ACMEv2 protocol officially became IETF Standard (RFC 8555)

On March 11th, Let’s Encrypt announced on the official website that the ACME has officially become the IETF standard (RFC 8555).

The Automatic Certificate Management Environment (ACME) protocol is a communications protocol for automating interactions between certificate authorities and their users’ web servers, allowing the automated deployment of public key infrastructure at very low cost. It was designed by the Internet Security Research Group (ISRG) for their Let’s Encrypt service.

The protocol, based on passing JSON-formatted messages over HTTPS, has been published as an Internet Draft by its own chartered IETF working group.

IETF ACME Working Group [Public domain], via Wikimedia Commons

Let’s Encrypt said that ACME has always been a standardized protocol for certificate issuance and management, and now the dream is finally realized, which is also meaningful to the industry. Let’s Encrypt wrote,

Having a standardized protocol for certificate issuance and management is important for two reasons. First, it improves the quality of the software ecosystem because developers can focus on developing great software for a single protocol, instead of having many pieces of less well maintained software for bespoke APIs. Second, a standardized protocol makes switching from one CA to another easier by minimizing technical dependency lock-in.

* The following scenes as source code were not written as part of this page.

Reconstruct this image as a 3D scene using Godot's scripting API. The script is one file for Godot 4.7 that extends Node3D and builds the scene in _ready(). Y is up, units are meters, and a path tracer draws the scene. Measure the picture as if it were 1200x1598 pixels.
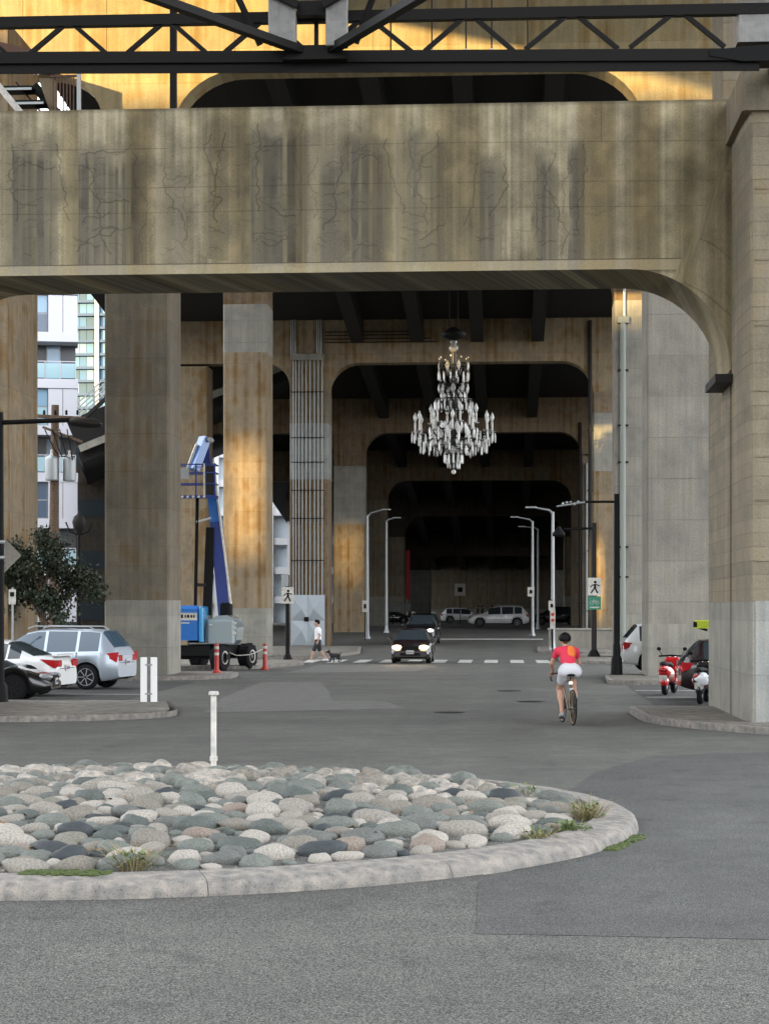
extends Node3D
# A street under a tall concrete bridge, with a chandelier hanging over the crossing. y is up, -Z runs along the bridge, metres.

class MB:
	# collects triangles; every face is given counter-clockwise as seen from outside
	var v := PackedVector3Array()
	var n := PackedVector3Array()
	var u := PackedVector2Array()
	func put(p: Vector3, nn: Vector3, t := Vector2.ZERO) -> void:
		v.push_back(p)
		n.push_back(nn)
		u.push_back(t)
	func tri(a: Vector3, b: Vector3, c: Vector3) -> void:
		var nn := (b - a).cross(c - a).normalized()
		put(a, nn)
		put(c, nn)
		put(b, nn)
	func quad(a: Vector3, b: Vector3, c: Vector3, d: Vector3) -> void:
		tri(a, b, c)
		tri(a, c, d)
	func quad_uv(a: Vector3, b: Vector3, c: Vector3, d: Vector3) -> void:
		# a lower left, b lower right, c upper right, d upper left
		var nn := (b - a).cross(c - a).normalized()
		put(a, nn, Vector2(0, 1))
		put(c, nn, Vector2(1, 0))
		put(b, nn, Vector2(1, 1))
		put(a, nn, Vector2(0, 1))
		put(d, nn, Vector2(0, 0))
		put(c, nn, Vector2(1, 0))
	func box(c: Vector3, s: Vector3, b := Basis()) -> MB:
		var h := s / 2.0
		var p := []
		for i in 8:
			p.push_back(c + b * Vector3(h.x if i & 1 else -h.x, h.y if i & 2 else -h.y, h.z if i & 4 else -h.z))
		quad(p[4], p[5], p[7], p[6])
		quad(p[1], p[0], p[2], p[3])
		quad(p[5], p[1], p[3], p[7])
		quad(p[0], p[4], p[6], p[2])
		quad(p[6], p[7], p[3], p[2])
		quad(p[0], p[1], p[5], p[4])
		return self
	func cbox(c: Vector3, s: Vector3, e: float, b := Basis()) -> MB:
		# a box with chamfered vertical and top edges
		var hx := s.x / 2.0
		var hz := s.z / 2.0
		var rows := []
		for lv in [[-s.y / 2, 0.0], [s.y / 2 - e, 0.0], [s.y / 2, e]]:
			var k: float = lv[1]
			var row := []
			for q in [[hx - k, hz - e], [hx - k, -hz + e], [hx - e, -hz + k], [-hx + e, -hz + k], [-hx + k, -hz + e], [-hx + k, hz - e], [-hx + e, hz - k], [hx - e, hz - k]]:
				row.push_back(c + b * Vector3(q[0], lv[0], q[1]))
			rows.push_back(row)
		for i in 2:
			for j in 8:
				quad(rows[i][j], rows[i][(j + 1) % 8], rows[i + 1][(j + 1) % 8], rows[i + 1][j])
		for i in range(1, 7):
			tri(rows[2][0], rows[2][i], rows[2][i + 1])
			tri(rows[0][0], rows[0][i + 1], rows[0][i])
		return self
	func bar(a: Vector3, b: Vector3, w: float, h := -1.0) -> MB:
		var d := b - a
		var y := d.normalized()
		var x := y.cross(Vector3.UP if absf(y.y) < 0.98 else Vector3.BACK).normalized()
		return box((a + b) / 2.0, Vector3(w, d.length(), w if h < 0 else h), Basis(x, y, x.cross(y)))
	func loft(g: Array, closed := true) -> MB:
		# smooth sheet over rows of points; along a row x along the rows points outwards
		var rows := g.size()
		var cols: int = g[0].size()
		var nn := []
		for i in rows:
			var r := PackedVector3Array()
			r.resize(cols)
			nn.push_back(r)
		var last := cols if closed else cols - 1
		for i in rows - 1:
			for j in last:
				var k := (j + 1) % cols
				var f: Vector3 = (g[i][k] - g[i][j]).cross(g[i + 1][j] - g[i][j]) + (g[i + 1][k] - g[i + 1][j]).cross(g[i + 1][k] - g[i][k])
				nn[i][j] += f
				nn[i][k] += f
				nn[i + 1][j] += f
				nn[i + 1][k] += f
		for i in rows - 1:
			for j in last:
				var k := (j + 1) % cols
				for q in [[i, j], [i + 1, k], [i, k], [i, j], [i + 1, j], [i + 1, k]]:
					put(g[q[0]][q[1]], nn[q[0]][q[1]].normalized())
		return self
	func fan(row: Array, flip := false) -> MB:
		var c := Vector3.ZERO
		for p in row:
			c += p
		c /= row.size()
		for j in row.size():
			var k := (j + 1) % row.size()
			if flip:
				tri(c, row[k], row[j])
			else:
				tri(c, row[j], row[k])
		return self
	func tube(pts: Array, r, segs := 8, caps := true) -> MB:
		var g := []
		var prev := Vector3.ZERO
		for i in pts.size():
			var t: Vector3 = (pts[mini(i + 1, pts.size() - 1)] - pts[maxi(i - 1, 0)]).normalized()
			var x := Vector3.ZERO
			if i == 0:
				x = t.cross(Vector3.UP if absf(t.y) < 0.95 else Vector3.RIGHT).normalized()
			else:
				x = (prev - t * prev.dot(t)).normalized()
			prev = x
			var w := t.cross(x)
			var rr: float = r[i] if r is Array else r
			var row := []
			for j in segs:
				var a := TAU * j / segs
				row.push_back(pts[i] + (x * cos(a) + w * sin(a)) * rr)
			g.push_back(row)
		loft(g)
		if caps:
			fan(g[0], true)
			fan(g[-1])
		return self
	func lathe(prof: Array, segs := 16, at := Vector3.ZERO, b := Basis(), smooth := true) -> MB:
		var g := []
		for p in prof:
			var row := []
			for j in segs:
				var a := TAU * j / segs
				row.push_back(at + b * Vector3(cos(a) * p[0], p[1], -sin(a) * p[0]))
			g.push_back(row)
		if smooth:
			loft(g)
		else:
			for i in g.size() - 1:
				for j in segs:
					var k := (j + 1) % segs
					quad(g[i][j], g[i][k], g[i + 1][k], g[i + 1][j])
		if prof[0][0] > 0.0005:
			fan(g[0], true)
		if prof[-1][0] > 0.0005:
			fan(g[-1])
		return self
	func ball(c: Vector3, r: Vector3, segs := 10, rows := 6, b := Basis()) -> MB:
		var g := []
		for i in rows + 1:
			var t := -PI / 2 + PI * i / rows
			var row := []
			for j in segs:
				var a := TAU * j / segs
				row.push_back(c + b * Vector3(cos(t) * cos(a) * r.x, sin(t) * r.y, -cos(t) * sin(a) * r.z))
			g.push_back(row)
		return loft(g)
	func prism(poly: PackedVector2Array, z0: float, z1: float, xf := Transform3D(), uvs := 0.0) -> MB:
		# a flat outline in x, y given the depth z0 .. z1
		var area := 0.0
		for i in poly.size():
			var q := poly[(i + 1) % poly.size()]
			area += poly[i].x * q.y - q.x * poly[i].y
		if area < 0:
			poly.reverse()
		var ix := Geometry2D.triangulate_polygon(poly)
		for i in range(0, ix.size(), 3):
			var a := poly[ix[i]]
			var b := poly[ix[i + 1]]
			var c := poly[ix[i + 2]]
			if (b - a).cross(c - a) < 0:
				var t := b
				b = c
				c = t
			var k := v.size()
			tri(xf * Vector3(a.x, a.y, z1), xf * Vector3(b.x, b.y, z1), xf * Vector3(c.x, c.y, z1))
			if uvs > 0:
				u[k] = Vector2(a.x, -a.y) / uvs
				u[k + 1] = Vector2(c.x, -c.y) / uvs
				u[k + 2] = Vector2(b.x, -b.y) / uvs
			tri(xf * Vector3(a.x, a.y, z0), xf * Vector3(c.x, c.y, z0), xf * Vector3(b.x, b.y, z0))
		for i in poly.size():
			var a := poly[i]
			var b := poly[(i + 1) % poly.size()]
			quad(xf * Vector3(a.x, a.y, z1), xf * Vector3(a.x, a.y, z0), xf * Vector3(b.x, b.y, z0), xf * Vector3(b.x, b.y, z1))
		return self
	func mesh() -> ArrayMesh:
		var a := []
		a.resize(Mesh.ARRAY_MAX)
		a[Mesh.ARRAY_VERTEX] = v
		a[Mesh.ARRAY_NORMAL] = n
		a[Mesh.ARRAY_TEX_UV] = u
		var m := ArrayMesh.new()
		m.add_surface_from_arrays(Mesh.PRIMITIVE_TRIANGLES, a)
		return m

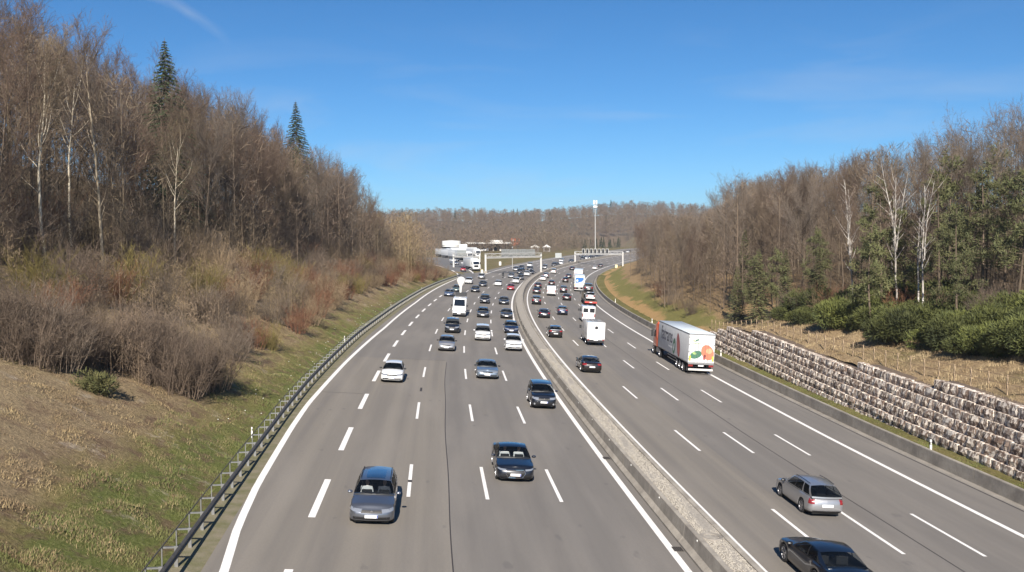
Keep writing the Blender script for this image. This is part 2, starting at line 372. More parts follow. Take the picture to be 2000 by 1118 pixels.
# edge of the paving and the dirt strip under the guard rail
sheet("verge_dirt", srange(-60, 258, 2), [lambda s: railt(s) - .5, lambda s: railt(s) + .1, lambda s: railt(s) + .8], lambda s, t: roadz(s, t) - .02 + np.where(t < -17.2, .02, 0.0), DIRT)
# right-hand gutter
sheet("gutter", srange(-60, 420, 2), [21.10, 21.16, 21.35, 21.55], lambda s, t: roadz(s, t) + np.where(t < 21.13, .002, np.where(t < 21.3, .05, .03)), CONC_D)

# ------------------------------------------------------------------ concrete barriers (segments) and gravel median
def barrier(root_label, tf, prof, a, b, seg, cat='barrier'):
    root = empty("concrete_barrier"); tag(root, root_label, cat)
    n = int((b - a) / seg)
    for i in range(n):
        s0 = a + i * seg; mb = MB(); q = np.linspace(s0 + .015, s0 + seg - .015, 4 if seg < 8 else 6)
        G = [[tuple(P(s, tf(s) + dt, dz)) for dt, dz in prof] for s in q]
        mb.grid(G, CONC, flip=True); mb.face(G[0], CONC); mb.face(G[-1][::-1], CONC)
        mb.build("barrier_segment", root)
    return root
PROF = [(-.05, -.05), (-.05, .09), (.14, .28), (.20, .82), (.24, .85), (.40, .85), (.40, -.05)]
barL = barrier("concrete barrier facing the oncoming carriageway along the left edge of the gravel median", lambda s: 1.75, PROF, -48, 300, 6)
barL2 = barrier("long far stretch of concrete median barrier leading past the gantries", lambda s: 1.75, PROF, 300, 732, 24)
PROFM = [(1.62 - d, z) for d, z in reversed(PROF)]
PR2 = [(-.34, -.05), (-.34, .80), (-.24, .85), (-.12, .83), (-.04, .30), (.05, .06), (.05, -.05)]
barR = barrier("concrete barrier on the right edge of the gravel median, facing the departing traffic", lambda s: 3.45, PR2, -48, 300, 6)
PR3 = [(0, -.05), (0, .02), (.05, .75), (.07, .80), (.27, .80), (.30, -.2)]
barR2 = barrier("far right edge of the gravel median leading past the gantries", lambda s: 3.45, PR2, 300, 732, 24)
barE = barrier("low concrete barrier along the right hand shoulder below the stone wall", lambda s: 21.56, PR3, -48, 324, 6)
for r in ():
    pass
REFL = MB(); REFL.tube((-.03, 0, 0), (.0, 0, 0), .045, .045, WHITE_PL, 8); refl_me = REFL.mesh("reflector")
for s in np.arange(26, 130, 6.0):
    for tt, zz in ((1.95, .72), (1.75, .06)):
        o = link("reflector", refl_me, barL); o.matrix_world = frame(s + 2.2, tt, 1, zz, True) @ Matrix.Rotation(rad(-90), 4, 'Z')
# gravel infill
GRAV = mat("gravel", (.36, .325, .275), .95, col2=(.27, .24, .205), scale=9, bump=1.0, bscale=14)
sheet("gravel_median", ss[ss < 760], [2.14, 2.45, 2.75, 3.12], lambda s, t: roadz(s, t) + .74 + bumps(s * 3, t * 6, .03), GRAV)
oct_v = np.array([(1, 0, 0), (-1, 0, 0), (0, 1, 0), (0, -1, 0), (0, 0, .7), (0, 0, -.7)], float); oct_f = np.array([(0, 2, 4), (2, 1, 4), (1, 3, 4), (3, 0, 4), (2, 0, 5), (1, 2, 5), (3, 1, 5), (0, 3, 5)])
npb = 11000; ps = 26 + 70 * rng.random(npb) ** 1.6; pt = rng.uniform(2.17, 3.1, npb); px_, py_ = xy(ps, pt); pz = roadz(ps, pt) + .75
sz = rng.uniform(.025, .06, npb); V = oct_v[None] * sz[:, None, None] * rng.uniform(.6, 1.3, (npb, 6, 1)) + np.stack([px_, py_, pz], -1)[:, None]
F = (oct_f[None] + 6 * np.arange(npb)[:, None, None]).reshape(-1, 3)
PEB = mat("pebble", (.40, .365, .31), .9, col2=(.27, .245, .21), scale=6)
o = link("pebbles", np_mesh("pebbles", V.reshape(-1, 3), F, PEB)); o['kind'] = 'stuff'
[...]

Let’s Encrypt said that ACMEv1 will end of life soon. The plan is below

In November of 2019 we will stop allowing new account registrations through our ACMEv1 API endpoint. Existing accounts will continue to function normally.

In June of 2020 we will stop allowing new domains to validate via ACMEv1.

Starting at the beginning of 2021 we will occasionally disable ACMEv1 issuance and renewal for periods of 24 hours, no more than once per month (OCSP service will not be affected).